Era jueves de noche y estaba estirada en cama, con la luz apagada. Me puse a darle vueltas a las cosas, como suelo hacer antes de dormirme, y pensé acerca de la ceguera. No, no me refiero a las personas invidentes, tampoco al efecto de los porros, ni al del alcohol. Me refiero a que en la vida no vemos todo lo que deberíamos ver.
Cuando estas a oscuras, o cierras los ojos, es cuando mejor ves las cosas; la verdad es que es bastante paradójico. Realmente me he dado cuenta de que el dolor ciega a todo el mundo. Cuando se sufre, hay una fuerza extraña que te impide ver todo lo que tienes a tu alrededor. No tienen por qué ser cosas grandes o muy vistosas; simplemente hablo de una pequeña sonrisa de alguien especial, de una mirada cómplice, o de una sincera carcajada. Todo eso es mágico, pero el dolor no deja que lo disfrutes, no te deja sentirlo; es una lástima.

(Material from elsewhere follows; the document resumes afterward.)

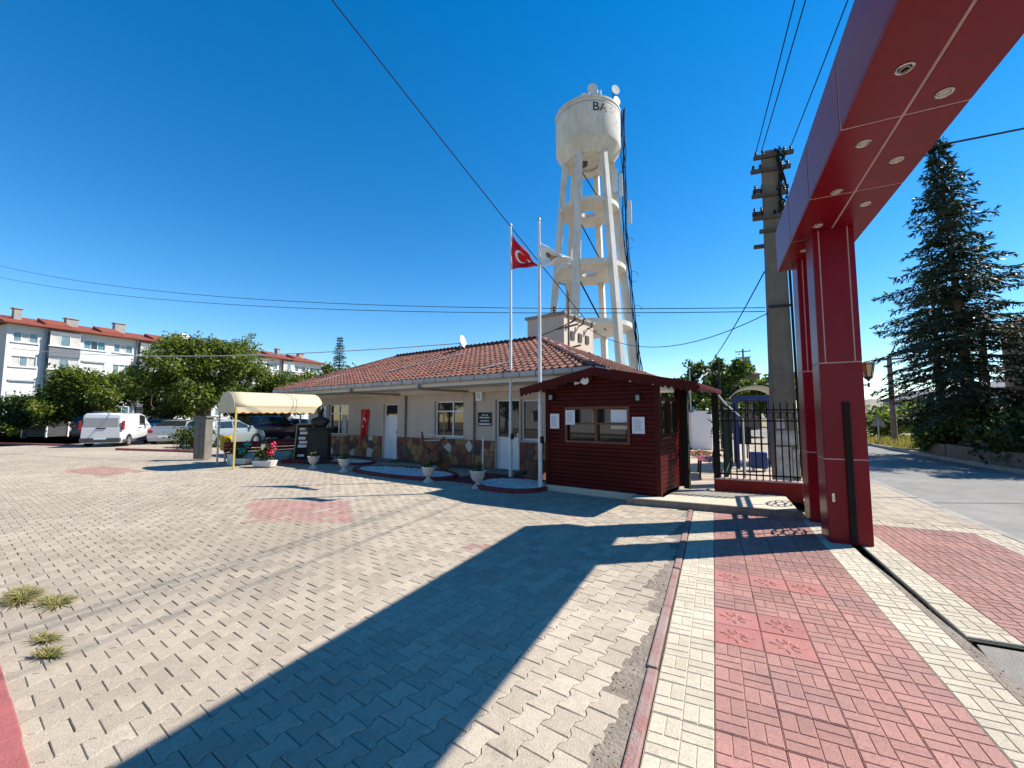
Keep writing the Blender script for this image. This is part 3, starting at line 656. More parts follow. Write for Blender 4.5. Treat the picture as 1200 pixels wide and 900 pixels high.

Lo peor de todo es que la fuerza extraña que nos ciega, somos nosotros mismos, reconocedlo. Somos tan libres en ciertos sentidos, que nos quitamos la libertad. No dejamos que nuestros sentidos perciban todo lo especial que nos rodea, toda la belleza de este mundo.
Cuando necesites ver todo lo que te rodea y no puedas hacerlo con los ojos abiertos, ciérralos; simplemente ciérralos, y verás esos pequeños detalles que te hacen feliz. Más adelante, cuando los veas con los ojos abiertos, no podrás evitar sonreír. Te habrás salido con la tuya.